新緑

新緑
高尾山にて

 さくらのシーズンが終わると、新緑のシーズンがやってくる。冬枯れしていた木々に、さくらの花が咲き、そして、散る。その後、緑の若葉が勢い良く飛び出してくる。緑の若葉を見ると、いよいよ春だな、と実感する。

 毎年思うのだが(そして、毎年書いているんだけど)、若葉の力強さは僕らにも力を与えてくれるような気がする。さくらが、春が来ますよ、という合図を出してくれて、僕らは新しい季節に備える。そして、新芽が、さあ、春が来ましたよ、新しい季節ですよ、そろそろ起きましょう、と呼びかけてくれている様な感じがするのだ。
 僕の住んでいる所は恵まれていて、高尾や津久井、丹沢の山々を望むことが出来る(と思っているんだけど、実は違う山って事もあったりして)。
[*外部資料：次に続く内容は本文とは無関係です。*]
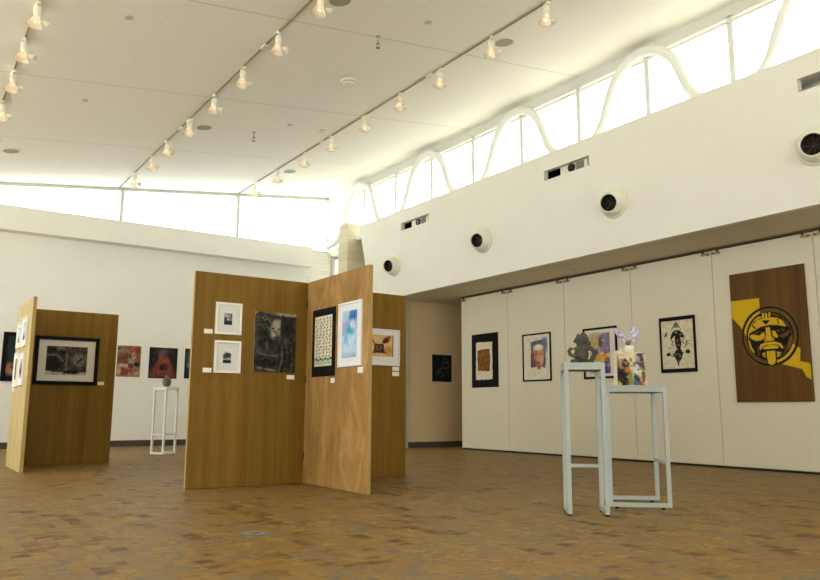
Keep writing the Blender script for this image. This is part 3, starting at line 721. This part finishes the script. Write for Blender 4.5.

遠く丹沢の山はその詳細を見るのは難しいけれど、高尾や津久井の山々はその新緑をよく見ることが出来る。
 先々週、良い陽気に誘われて、今年のさくらの見納めにと河口湖まで出かけた。その途中、道志みち(国道413号)という津久井のあたりから山中湖に出る道を通った。このときはもう八王子あたりのさくらは散りはじめで、若葉が芽を出し始めていた。
 津久井のあたりを走っていると、まわりの山々の木々がまさに新しい葉を出そうという瞬間で、淡い若草色に山が包まれていた。「山、萌ゆる」とはこのことか、と、すばらしい一瞬に出会えたと、心躍らせた。
 そして、山が萌えるというのは本当にごくわずかな間だけなのだな、と言うことも知った。道を進むと標高が上がり、ほんの少しの気温が下がる。ほんの少しの気温だと思うんだけど、その差で山の表情ががらりと変わった。山々の色は、淡い若草色ではなく、木の幹の薄い茶色へと変わった。季節が、若草色からちょっと逆戻りしてしまった。
 そして、この翌週、高尾山を訪れたときにはもう、淡い色から力強い色へと成長し、山は新緑の緑に包まれていた。

 植物はゆっくりゆっくり生長していくように見えるが、やっぱり季節には一番敏感だ。ぼくらに見せてくれる素敵な緑や花の色もその瞬間、瞬間で違うんだと思う。